Pasando por el tan debatido asunto de las «citas», que me parece una muestra de honradez intelectual, pues es un modo de reconocer a sus maestros, sus predecesores, sus influencias, y de dársenos a conocer a través de sus gustos, además de delatar una cultura que no tiene nada de superficial (como demuestra el hecho de que, si se conoce la obra citada, cada alusión aporta nuevos datos sobre los personajes o los hechos que se ven en la pantalla), se llega a otro de los motivos de desconcierto: los personajes no se definen claramente, ni se analizan. Dice Godard: «No se sabrá quiénes son, ni lo que piensan», «lo que es interesante es esta especie de fluidez, es llegar a sentir la existencia como una materia; no son las personas lo importante, sino lo que hay entre ellas», pues, como dice Truffaut de Godard: «Nunca le ha gustado entrar en detalles, nunca». Lo cual no quiere decir que no lleguemos a conocerles: Pierrot es un Michel Poiccard cansado, pasivo y reflexivo; Marianne es atractiva, inconsciente, que sólo quiere «vivir». Se quieren, pero ella se aburre de la introspección de Pierrot. Cuando ella le traiciona y le abandona y él es torturado, y se ve envuelto en un nuevo crimen («no quiero ver la sangre») escribe en su diario: «No puedo odiarla, ni confiar en su lealtad», y se sienta en la vía del tren, pero se arrepiente en el último momento. Al final, tras haber matado a Marianne («no sé por qué lo he hecho»), la vida ha perdido todo sentido para él, y aunque también se eche atrás esta vez, ya no podrá apagar la mecha, y volará por los aires. Sobre el mar lleno de sol, las voces de Pierrot y Marianne hablan por última vez: -«Ella ha encontrado el fin...» -«¿Qué?» -«La eternidad» -«Cara al mar... vete» -«Con el sol».

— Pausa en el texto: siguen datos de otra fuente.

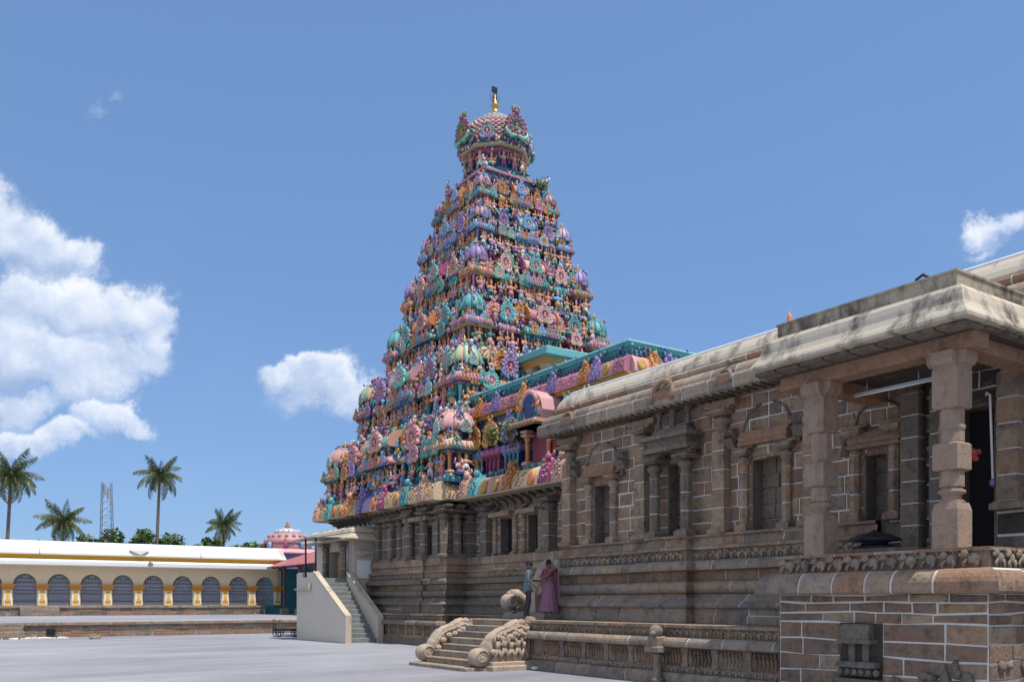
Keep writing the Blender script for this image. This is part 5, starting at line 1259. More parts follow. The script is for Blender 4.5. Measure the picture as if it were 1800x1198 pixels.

Por último, Pierrot es el diario de Godard, pero en vez de escribirlo lo filma. En unas semanas, ha recorrido la Costa Azul con sus amigos Coutard (cuya fotografía, con el uso que Godard hace del color, merecería un estudio), Anna, Jean-Paul, Devos (es curioso que, aparte Marianne, las dos únicas personas con quien Pierrot se entiende sean dos locos: el de la música y la «reina del Líbano»), filmando una huida de trágico fin, basada en una novela que no recordaba bien («Obsession», de Lione White); ha releído varios libros, se ha acordado de You Only Live Once y La Chienne, ha oído noticias del Vietnam, ha visto cómo Michael Poiccard, en un cine, reencontraba a Patricia Franchini, que filmaba al Gran Estafador (al que así, como a él, delataría). Viendo este film se conoce a Godard mejor que nunca.

Por todo esto, tras El nacimiento de una nación (Griffith, 1915), Amanecer (Murnau, 1927), La Régle du jeu (Renoir, 1939), El cuarto mandamiento (Welles, 1942), Paisà (Rossellini. 1946), Cantando bajo la lluvia (Kelly & Donen, 1951), Candilejas (Chaplin, 1952), Ugetsu monogatari (Mizoguchi, 1953), Ordet (Dreyer, 1965), Centauros del desierto (Ford, 1956), De entre los muertos (Hitchcock, 1958), El tigre de Esnapur-La tumba india (Lang, 1958), Hatari! (Hawks, 1961) y El cardenal (Preminger, 1963), se coloca Pierrot el loco entre los films que prefiero.